Hutch works as an accountant at a small factory owned by his father-in-law (played by Michael Ironside). There's some tension in that Becca's family—her father and brother (played by Billy MacLellan)—served and saw combat in the military, while Hutch served as a bookkeeper of sorts.

All of that comes to the fore when two people break into Hutch's house one night. Hutch appeases them with what little he has, and when his son gets the drop on one of the robbers, he freezes before whacking the other with a golf club. The son gets punched in the face, and Hutch gets a constant punch to his ego for refusing to respond with violence.

The twist here, of course, is that Hutch could have acted. Indeed, he might have during another period of his life. He noticed a few things, though. The robbers were scared and desperate. The gun they had wasn't loaded.

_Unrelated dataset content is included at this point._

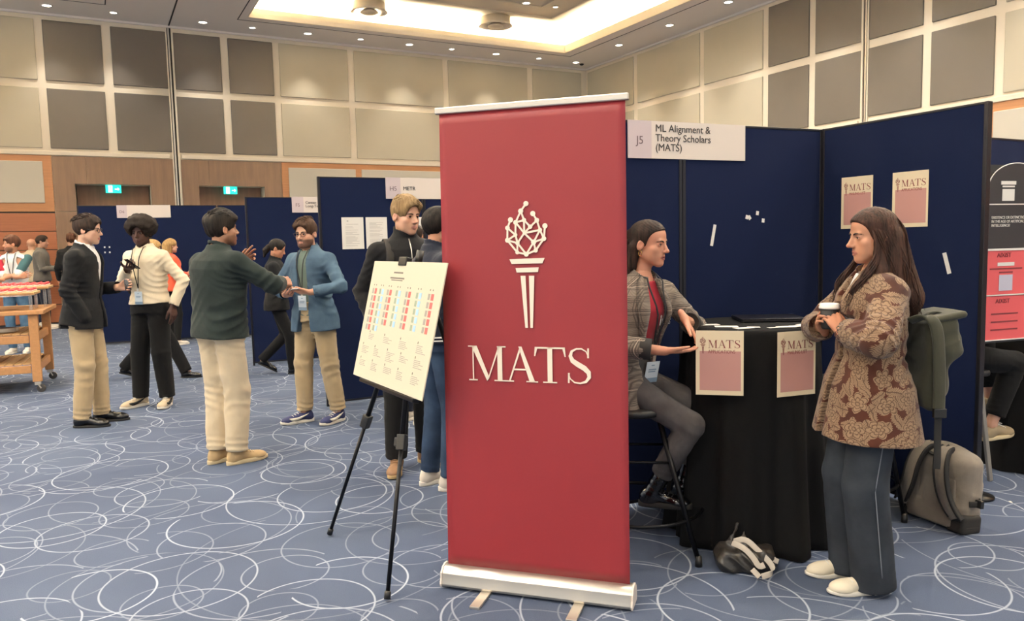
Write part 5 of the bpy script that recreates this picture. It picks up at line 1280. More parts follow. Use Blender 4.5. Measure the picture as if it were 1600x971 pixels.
def drape():
    n = 96; V = []; rings = [(.01, .99), (.3, .99), (.31, .97)]+[(.31+.07*((.99-z)/.99), z) for z in (.8, .6, .4, .2, .004)]
    for r, z in rings:
        d_ = max(0, .97-z)
        for j in range(n): a = 2*PI*j/n; V.append(((r+.02*d_*math.sin(11*a)+.01*d_*math.sin(19*a))*math.cos(a), (r+.02*d_*math.sin(11*a))*math.sin(a), z))
    MB().add(V, [(i*n+j, (i+1)*n+j, (i+1)*n+(j+1) % n, i*n+(j+1) % n) for i in range(len(rings)-1) for j in range(n)]).build('cloth', m_cloth, t, True)
drape(); MB().lathe([(0, .96), (.29, .96), (.29, .985), (0, .985)], 32).build('table_top', m_lamin, t)
ch = empty('side_chair', (2.75, 4.76, 0), math.radians(-74)); tag(ch, 'grey-legged chair of the seated person at the right edge', 'chair'); m_legg = mat('grey_powder_coat', '#8b857d', .5, .3)
MB().box((-.2, -.30, .66), (.2, .08, .70)).build('seat', m_blackp, ch, bevel=.015)
for sx, sy in ((-1, 0), (1, 0), (-1, 1), (1, 1)): MB().bar((sx*.15, .04-.30*sy, .66), (sx*.17, .13-.46*sy, .0), .028, .02, (1, 0, 0)).build('leg', m_legg, ch, bevel=.004)
for i, (x, y) in enumerate(((1551, 0), (1563, 0), (1578, 0))):
    o = MB().box((-.011, -.006, 0), (.011, .006, .002)).build('paper_scrap', m_paper, None, loc=((2.66, 4.30, .001), (2.73, 4.33, .001), (2.80, 4.25, .001))[i], rz=i*.7); tag(o, 'tiny white paper scrap on the carpet at the right, %s of the three' % ('leftmost', 'middle', 'rightmost')[i], 'paper scrap', 'paper scraps on the carpet')

# ------------------------------------------------------------------ serving trolley at the left
m_cartw = wood('honey_oak', '#b98655', 1.12, (20, 1.5, 20), .5); m_cartw2 = wood('pale_oak_slat', '#c19a68', 1.12, (1.5, 20, 20), .5); m_acry = NT('clear_acrylic'); m_acry.b.inputs['Base Color'].default_value = (.95, .95, .93, 1); m_acry.b.inputs['Transmission Weight'].default_value = .9; m_acry.b.inputs['Roughness'].default_value = .05; m_acry = m_acry.m
m_wheel = mat('caster_tyre', '#3a3836', .5); m_berry = mat('red_berry_glaze', '#c23b3f', .25); m_glasscup = mat('pale_dessert_cream', '#e7c9bb', .5); m_plate = mat('white_porcelain', '#ded6c8', .25)
CO = A_(-5.16, 8.36, 0); ce = nrm((-.47, 1.06, 0)); cl__ = nrm((-1.06, -.47, 0))   # e: across the end, l: to the left along the trolley
def trolley():
    t = empty('serving_trolley', tuple(CO), math.atan2(-cl__[1], -cl__[0])); tag(t, 'wooden serving trolley with slatted shelves at the left edge', 'trolley')
    # local: -x to the left along the trolley, y across the end
    D = 1.02; L = 1.5
    for x in (-.05, -L+.05):
        for y in (.04, D-.04):
            lg = MB().box((x-.045, y-.03, .12), (x+.045, y+.03, .86)).build('leg', m_cartw, t, bevel=.006)
            c = MB(); c.box((-.03, -.025, .085), (.03, .025, .125)); c.bar((0, -.02, .1), (.03, -.02, .045), .012, .03, (0, 1, 0)); c.bar((0, .02, .1), (.03, .02, .045), .012, .03, (0, 1, 0)); w = c.build('caster_fork', m_alu, lg, bevel=.003); w.location = (x+.0, y, 0)
            q = MB(); q.tube([(.03, -.014, .045), (.03, -.012, .045), (.03, .012, .045), (.03, .014, .045)], [.036, .044, .044, .036], 20); q = q.build('wheel', m_wheel, lg, True); q.location = (x, y, 0)
    for k in range(5): MB().box((-L-.04, -.03+k*(D+.06)/5+.003, .86), (.06, -.03+(k+1)*(D+.06)/5-.003, .905)).build('top_board', m_cartw, t, bevel=.006)
    for z in (.55, .22):
        for y in (.02, D-.02): MB().box((-L+.1, y-.015, z), (-.1, y+.015, z+.085)).build('side_rail', m_cartw, t, bevel=.005)
        for x in (-.05, -L+.05): MB().box((x-.02, .06, z), (x+.02, D-.06, z+.085)).build('end_rail', m_cartw, t, bevel=.005)
        n = 16
        for i in range(n): MB().box((-L+.1+i*(L-.2)/n+.004, .03, z+.09), (-L+.1+(i+1)*(L-.2)/n-.004, D-.03, z+.105)).build('shelf_slat', m_cartw2, t, bevel=.003)
    # risers and boards on top
    def riser(x0, x1, y0, y1, z0, z1, label):
        a = CO+cl__*0; e = empty('acrylic_riser', tuple(CO), math.atan2(-cl__[1], -cl__[0])); tag(e, label, 'riser', 'clear risers on the trolley'); th = .012
        for (xa, ya) in ((x0, y0), (x1-.03, y0), (x0, y1-.03), (x1-.03, y1-.03)): MB().box((xa, ya, z0), (xa+.03, ya+.03, z1)).build('corner_post', m_acry, e, bevel=.002)
        MB().box((x0, y0, z1), (x1, y1, z1+th)).build('shelf', m_acry, e)
    riser(-.75, -.05, .05, .45, .905, 1.06, 'clear acrylic riser at the near end of the trolley'); riser(-.55, .02, .58, .98, .905, 1.10, 'taller clear acrylic riser at the far end of the trolley')
    for (x0, x1, y0, y1, z, lab) in ((-.80, -.02, .02, .48, 1.0725, 'wooden serving board of red desserts on the near riser'), (-.60, .05, .55, 1.0, 1.1125, 'wooden serving board of red desserts on the far riser')):
        e = empty('serving_board', tuple(CO), math.atan2(-cl__[1], -cl__[0])); tag(e, lab, 'serving board', 'boards of desserts'); MB().box((x0, y0, z), (x1, y1, z+.03)).build('board', m_cartw2, e, bevel=.006); MB().box((x0+.01, y0-.004, z+.008), (x1-.01, y0, z+.022)).build('edge_strip', m_cartw, e)
        nx, ny = 9, 4
        for i in range(nx):
            for j in range(ny):
                x = x0+.05+(x1-x0-.1)*i/(nx-1); y = y0+.05+(y1-y0-.1)*j/(ny-1)
                if not DESS: 
                    d = empty('dessert', (0, 0, 0)); MB().lathe([(0, 0), (.022, 0), (.026, .018), (0, .018)], 14).build('cream_base', m_glasscup, d, True); s_ = MB(); s_.lathe([(0, .018), (.026, .018), (.024, .03), (.012, .04), (0, .042)], 14); s_.build('berry_top', m_berry, d, True); DESS.append(d)
                else: d = copy_tree(DESS[0])
                a = math.atan2(-cl__[1], -cl__[0]); d.location = (CO[0]+x*math.cos(a)-y*math.sin(a), CO[1]+x*math.sin(a)+y*math.cos(a), z+.03); d.rotation_euler = (0, 0, a)
                tag(d, 'small red berry dessert on the %s serving board' % ('near' if y0 < .3 else 'far'), 'dessert', 'red desserts on the %s board' % ('near' if y0 < .3 else 'far'))
DESS = []
trolley()
for i in range(5):
    a = math.atan2(-cl__[1], -cl__[0]); x, y = -.35, .3; o = MB().lathe([(0, 0), (.07, 0), (.12, .014), (.122, .018), (.07, .006), (0, .005)], 28).build('plate', m_plate, None, True, loc=(CO[0]+x*math.cos(a)-y*math.sin(a), CO[1]+x*math.sin(a)+y*math.cos(a), .656+i*.008)); tag(o, 'white plate in the stack on the trolley shelf, %s' % ('lowest', 'second from below', 'middle', 'second from top', 'topmost')[i], 'plate', 'stacked plates on the trolley')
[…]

Hutch noticed these things, because he was trained to do so—way back in the day, when he worked for a secret branch of one of the alphabet agencies. He couldn't make arrests, so Hutch was the guy they brought in to make certain no one was left to be arrested. He was a professional government assassin, in other words—retired, now, and miserable, too.

The rest of the story, obviously, has Hutch choosing and, later, being forced to bring back the violent spark of his past life. He goes after the robbers. He confronts a group of loud, intimidating guys on a bus late at night. That brings a Russian gangster named Yulian (Alexey Serebryakov), in charge of overseeing and protecting the mafia's retirement fund, into the mix, looking for revenge against a complete nobody—albeit one whose government file is filled with streaks of black marker.

There's nothing new or particularly engaging about this plot, written by Derek Kolstad. The plot, though, isn't the point. It's the notion of Hutch, as a tired and unsatisfied man, beaten down by life and everyone's low opinion of him, who takes control of things by asserting himself upon the situation. Of course, that's not new, either, but in the casting of Odenkirk, the material certainly seems fresh.

The important thing is that Odenkirk plays all of this straight—without winking—and with a completely down-to-earth sense of realism. We might expect, for example, that Hutch's return to violence might transform him—his attitude, his personality, his outlook on life. Throughout the film, though, Odenkirk maintains that sense of underlying malaise, as if all of this action is just a return to an older, different type of routine. He doesn't suddenly become stronger or braver or more confident. His relationships are still messy, and there's no moment when Hutch and Becca re-discover the spark of their romance. They just—if one can believe it—start talking a little bit more.

Then, there's the action, which begins in earnest with the brutal fight on the bus, where Hutch takes almost as many hits as he gives. Surely, this would be the case for a guy who has avoided such activities for a long time. The fact that Naishuller and Kolstad don't make their action hero a master of violence from the start instantly raises the stakes of what's to come, by grounding it in a sense of pseudo-reality.

The rest of the action is energetic, smartly choreographed, and, especially during the climax (set in the now-booby-trapped factory), plenty violent, gory, and, on a disturbing level, effective. Nobody might have worked on these merits to one degree or another without Odenkirk in the leading role, but there's little denying his presence and performance here elevate the material beyond what it might have been.